Pour chroniquer cet éléphantesque album collaboratif de Kanye West et Jay-Z, qui forcément exacerbe les passions, on s’est dit qu’il fallait proposer plusieurs avis, qu’un seul jugement ne serait pas assez représentatif de la team SURL. Trois opinions donc, choisissez celle qui vous correspond le mieux. Vous pouvez d’ailleurs écouter l’intégralité de cet album ici, si ce n’est pas encore fait.

 

[highlight]Joackim : un costume Armani pas hyper bien coupé[/highlight]

 

C’était écrit. Le phénomène était déjà apparu à la sortie de My Beautiful Dark Twisted Fantasy, mais cette fois le gouffre s’est encore plus creusé. L’orientation de la carrière des « frères » Kanye et Hov déchaîne les foules et sépare les accrocs dithyrambiques des puristes dépités. Sauf que ce qui était défendable à mes yeux sur le dernier solo de Yeezy, qui même surcoté restait un excellent LP, l’est moins sur un projet qui s’est vu un peu trop beau.

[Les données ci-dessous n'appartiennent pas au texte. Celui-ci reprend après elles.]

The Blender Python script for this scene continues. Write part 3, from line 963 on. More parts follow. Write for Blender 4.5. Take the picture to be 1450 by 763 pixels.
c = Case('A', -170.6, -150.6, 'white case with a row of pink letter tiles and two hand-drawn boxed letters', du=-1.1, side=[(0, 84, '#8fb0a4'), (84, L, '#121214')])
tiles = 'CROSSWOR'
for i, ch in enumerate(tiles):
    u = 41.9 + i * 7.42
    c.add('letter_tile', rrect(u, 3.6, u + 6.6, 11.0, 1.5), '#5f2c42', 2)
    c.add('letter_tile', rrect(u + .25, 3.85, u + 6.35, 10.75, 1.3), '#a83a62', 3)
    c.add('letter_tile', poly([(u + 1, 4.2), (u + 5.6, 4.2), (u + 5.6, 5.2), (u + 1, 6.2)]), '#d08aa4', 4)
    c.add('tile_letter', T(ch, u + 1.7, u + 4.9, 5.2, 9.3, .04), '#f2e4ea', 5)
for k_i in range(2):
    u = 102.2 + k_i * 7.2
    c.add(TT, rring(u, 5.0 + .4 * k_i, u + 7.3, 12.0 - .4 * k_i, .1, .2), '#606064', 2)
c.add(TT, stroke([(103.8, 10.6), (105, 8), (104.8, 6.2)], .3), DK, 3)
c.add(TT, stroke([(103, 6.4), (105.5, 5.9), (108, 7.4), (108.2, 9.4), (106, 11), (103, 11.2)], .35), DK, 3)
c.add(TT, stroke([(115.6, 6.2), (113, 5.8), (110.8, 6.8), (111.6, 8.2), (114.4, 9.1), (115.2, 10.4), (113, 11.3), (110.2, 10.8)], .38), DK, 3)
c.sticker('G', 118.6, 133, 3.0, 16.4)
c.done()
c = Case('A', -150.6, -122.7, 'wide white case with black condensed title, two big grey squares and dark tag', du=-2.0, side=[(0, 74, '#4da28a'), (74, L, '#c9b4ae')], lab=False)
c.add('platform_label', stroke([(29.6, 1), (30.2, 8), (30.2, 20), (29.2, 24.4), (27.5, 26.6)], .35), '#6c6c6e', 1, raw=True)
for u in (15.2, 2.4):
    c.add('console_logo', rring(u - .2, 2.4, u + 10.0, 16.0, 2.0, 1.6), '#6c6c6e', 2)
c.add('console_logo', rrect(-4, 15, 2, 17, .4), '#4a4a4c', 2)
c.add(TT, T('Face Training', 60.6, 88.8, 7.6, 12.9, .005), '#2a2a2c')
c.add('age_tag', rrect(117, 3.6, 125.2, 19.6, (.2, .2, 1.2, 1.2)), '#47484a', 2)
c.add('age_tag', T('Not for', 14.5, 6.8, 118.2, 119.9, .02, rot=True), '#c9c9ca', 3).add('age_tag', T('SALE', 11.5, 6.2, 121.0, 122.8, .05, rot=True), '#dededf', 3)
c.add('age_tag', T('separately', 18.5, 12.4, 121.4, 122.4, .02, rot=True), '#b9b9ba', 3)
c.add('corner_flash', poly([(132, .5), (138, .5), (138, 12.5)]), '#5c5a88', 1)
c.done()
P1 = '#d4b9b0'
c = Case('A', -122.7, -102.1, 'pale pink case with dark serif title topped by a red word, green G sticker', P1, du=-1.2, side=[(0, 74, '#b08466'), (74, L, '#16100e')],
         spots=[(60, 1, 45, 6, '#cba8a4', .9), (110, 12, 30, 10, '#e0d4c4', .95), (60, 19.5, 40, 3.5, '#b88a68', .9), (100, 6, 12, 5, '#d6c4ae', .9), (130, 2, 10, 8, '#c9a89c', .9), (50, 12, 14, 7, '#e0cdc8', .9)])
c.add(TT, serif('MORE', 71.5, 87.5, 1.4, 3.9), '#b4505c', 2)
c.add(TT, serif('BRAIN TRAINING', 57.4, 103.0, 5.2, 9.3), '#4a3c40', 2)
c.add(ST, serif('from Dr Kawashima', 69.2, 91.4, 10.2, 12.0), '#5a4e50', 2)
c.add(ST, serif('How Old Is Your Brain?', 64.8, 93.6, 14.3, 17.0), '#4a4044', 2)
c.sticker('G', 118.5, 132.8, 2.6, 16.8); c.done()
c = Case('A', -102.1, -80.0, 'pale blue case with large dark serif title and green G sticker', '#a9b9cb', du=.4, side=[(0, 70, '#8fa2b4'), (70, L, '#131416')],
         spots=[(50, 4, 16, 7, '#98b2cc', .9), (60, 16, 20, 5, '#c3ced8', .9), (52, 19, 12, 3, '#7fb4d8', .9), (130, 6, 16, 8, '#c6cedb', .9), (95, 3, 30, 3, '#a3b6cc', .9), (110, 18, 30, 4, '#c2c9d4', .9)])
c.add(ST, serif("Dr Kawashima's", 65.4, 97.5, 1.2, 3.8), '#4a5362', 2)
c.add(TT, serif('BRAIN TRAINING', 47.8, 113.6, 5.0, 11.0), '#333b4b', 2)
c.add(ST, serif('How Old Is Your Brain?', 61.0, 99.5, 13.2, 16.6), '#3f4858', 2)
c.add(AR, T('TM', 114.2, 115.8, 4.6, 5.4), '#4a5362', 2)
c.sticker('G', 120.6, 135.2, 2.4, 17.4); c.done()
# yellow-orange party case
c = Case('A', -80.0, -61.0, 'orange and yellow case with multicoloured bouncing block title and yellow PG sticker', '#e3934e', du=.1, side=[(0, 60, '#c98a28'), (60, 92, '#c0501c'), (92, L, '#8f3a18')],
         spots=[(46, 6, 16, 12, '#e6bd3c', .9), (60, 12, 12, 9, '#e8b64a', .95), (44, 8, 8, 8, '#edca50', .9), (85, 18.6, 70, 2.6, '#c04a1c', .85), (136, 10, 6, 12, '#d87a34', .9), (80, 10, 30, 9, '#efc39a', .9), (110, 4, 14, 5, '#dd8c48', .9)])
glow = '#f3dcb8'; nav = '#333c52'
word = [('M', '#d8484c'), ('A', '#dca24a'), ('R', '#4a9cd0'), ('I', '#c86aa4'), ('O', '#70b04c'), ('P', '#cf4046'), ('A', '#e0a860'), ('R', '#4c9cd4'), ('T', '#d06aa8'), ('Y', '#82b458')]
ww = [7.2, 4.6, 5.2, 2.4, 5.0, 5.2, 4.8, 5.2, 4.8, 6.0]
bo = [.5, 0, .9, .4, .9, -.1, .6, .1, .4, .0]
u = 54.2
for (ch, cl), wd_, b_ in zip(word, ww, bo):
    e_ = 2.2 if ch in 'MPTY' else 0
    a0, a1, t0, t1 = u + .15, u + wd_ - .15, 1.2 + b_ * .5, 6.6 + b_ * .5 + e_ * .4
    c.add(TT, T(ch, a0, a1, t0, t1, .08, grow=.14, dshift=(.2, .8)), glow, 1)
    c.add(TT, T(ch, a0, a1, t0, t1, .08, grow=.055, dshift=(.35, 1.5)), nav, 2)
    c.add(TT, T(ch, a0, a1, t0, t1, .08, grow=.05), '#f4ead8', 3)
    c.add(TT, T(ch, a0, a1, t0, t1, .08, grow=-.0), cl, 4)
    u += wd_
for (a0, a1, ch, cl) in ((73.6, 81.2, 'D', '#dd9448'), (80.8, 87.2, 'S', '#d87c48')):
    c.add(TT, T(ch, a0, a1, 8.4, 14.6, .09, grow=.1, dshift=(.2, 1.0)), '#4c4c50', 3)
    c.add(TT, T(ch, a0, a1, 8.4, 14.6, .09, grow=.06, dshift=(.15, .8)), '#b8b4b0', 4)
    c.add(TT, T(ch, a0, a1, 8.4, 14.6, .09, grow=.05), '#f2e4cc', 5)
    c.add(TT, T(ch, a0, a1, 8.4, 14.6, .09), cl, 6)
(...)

Mégalo de la cover aux lyrics, en passant par les samples de luxe et les producteurs-stars, ce Watch The Throne réserve de très, très bons moments. Du beat lourd de Lex Luger sur le terrible « H.A.M. » aux sublimes choeurs qui ponctuent « Illest Motherfucker Alive », on en prend plein les mirettes en déroulant la plupart des pistes. Mention également à l’intro « No Church In The Wild » qui plonge direct dans l’ambiance, aux quelques tracks à l’esprit soul mais audacieuses (« Otis », « Gotta Have It » et « The Joy » avec Pete Rock) et au futur hymne pour winners « Niggas in Paris », qui s’élève en haute altitude artistique en fin de morceau. J’oubliais, le concept sympa de « Murder to Excellence », partagé en deux parties successives et dédié à Danroy Henry.

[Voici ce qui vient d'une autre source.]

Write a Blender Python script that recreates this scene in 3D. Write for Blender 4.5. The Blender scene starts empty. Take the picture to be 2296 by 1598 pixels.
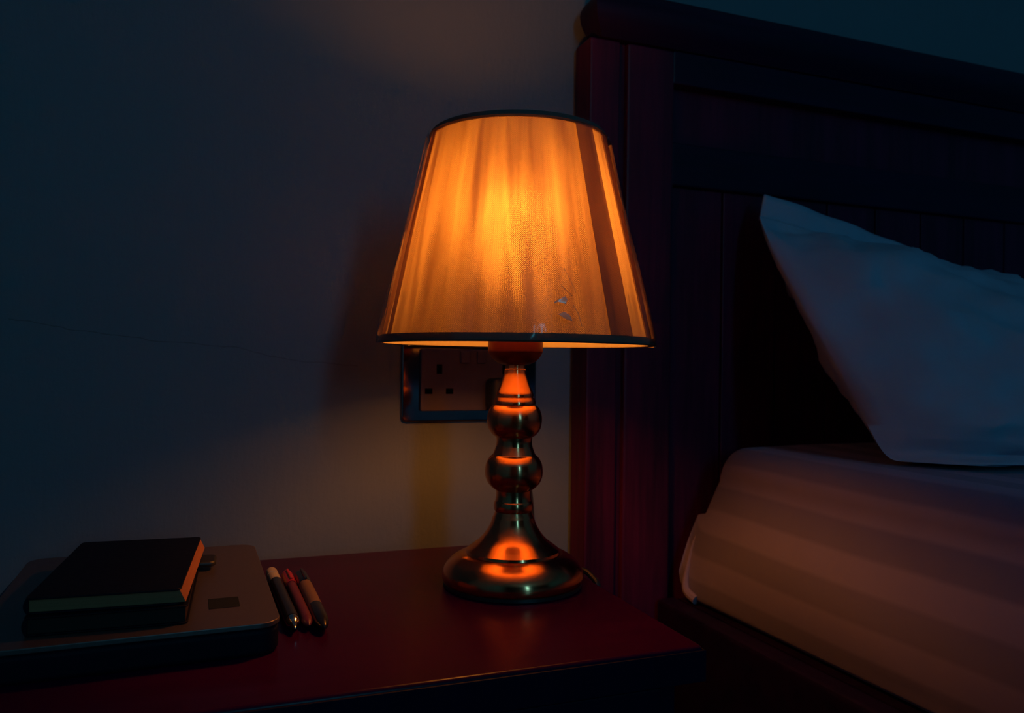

Autant d’excellents passages entachés de mini-flops qui ne devraient pas flatter l’ego des deux rockstars. A commencer par ce facile plagiat de Cassius, qui a du s’en mettre plein les poches (« Why I Love You ») . Un caprice qui ne fait pas honneur à ‘Ye le roi du sampling, pourtant globalement inspiré sur ce LP. Paradoxalement le duo y lâche presque leurs meilleurs couplets du projet. Autres choix : une prod dégueulasse de Swizz Beatz sur « Welcome to the Jungle » ou encore un « Lift Off » qui résonne comme un « All of the Lights » du pauvre. Plus grave, l’impression de décousue qui émane du projet, visiblement construit sans queue ni tête, ainsi que le manque de complémentarité frappant entre les deux artistes. Chacun semble faire son truc à sa sauce, sans trop se soucier de ce que fait l’autre. D’ailleurs, s’ils ont beaucoup de choses à raconter, leurs couplets les plus émotionnels et introspectifs, oui il y en a, se noient dans un flow de matérialisme facile et un listing des marques de luxe. Dommage.

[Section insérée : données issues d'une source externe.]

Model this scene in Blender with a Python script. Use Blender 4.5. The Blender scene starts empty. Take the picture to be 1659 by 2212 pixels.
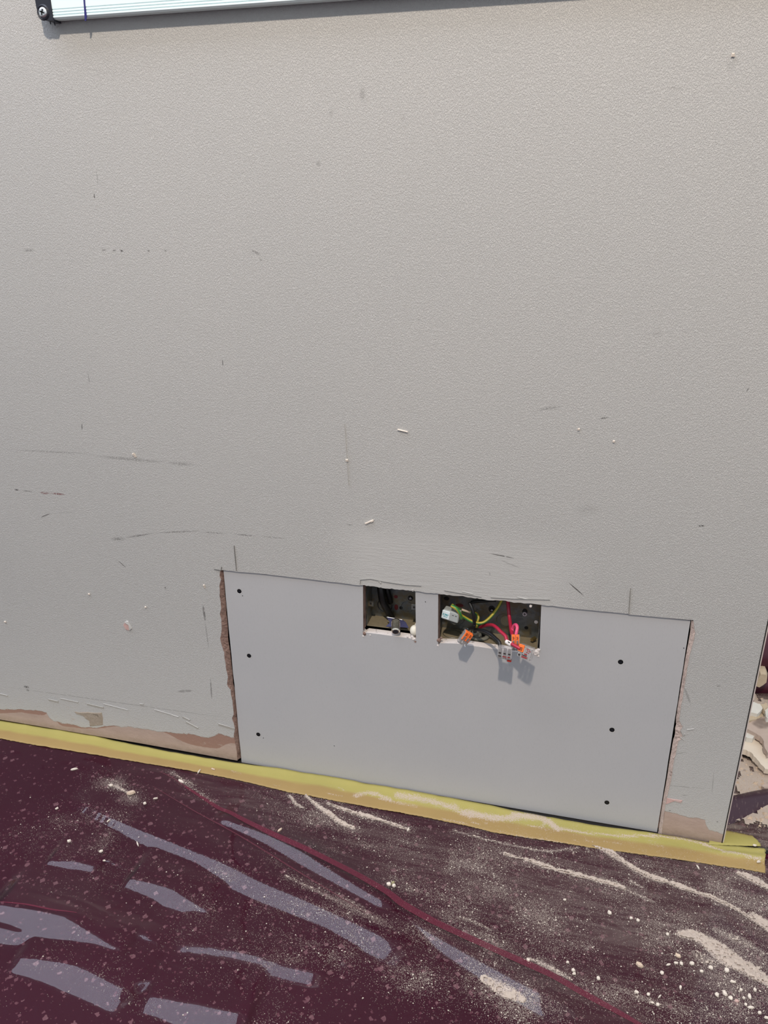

Ce jugement sévère ne remet pas en cause la qualité de l’album. Cependant, l’égo sur-gonflé des deux rappeurs a poussé  à fond notre niveau d’exigence, puis ne l’a pas totalement satisfait. Un rap grand spectacle qui résonne parfois un peu creux. Ecouter Watch the Throne, c’est comme acheter un costume Armani pas hyper bien coupé : on s’en plaint beaucoup car l’attente était très élevée, mais faut pas perdre de vue qu’au fond ça reste bien mieux qu’un costard C&A

 

[highlight]Rachid: un bon album de rap sans prise de risque.[/highlight]

 

Je m’attendais à un projet plus audacieux, plus prétentieux, dantesque même, à la hauteur de la kitchissime cover de Ricardo Tisci, après la claque My Beautiful Dark Twisted Fantasy. Mais finalement on obtient « juste » un bon album de rap sans prise de risque.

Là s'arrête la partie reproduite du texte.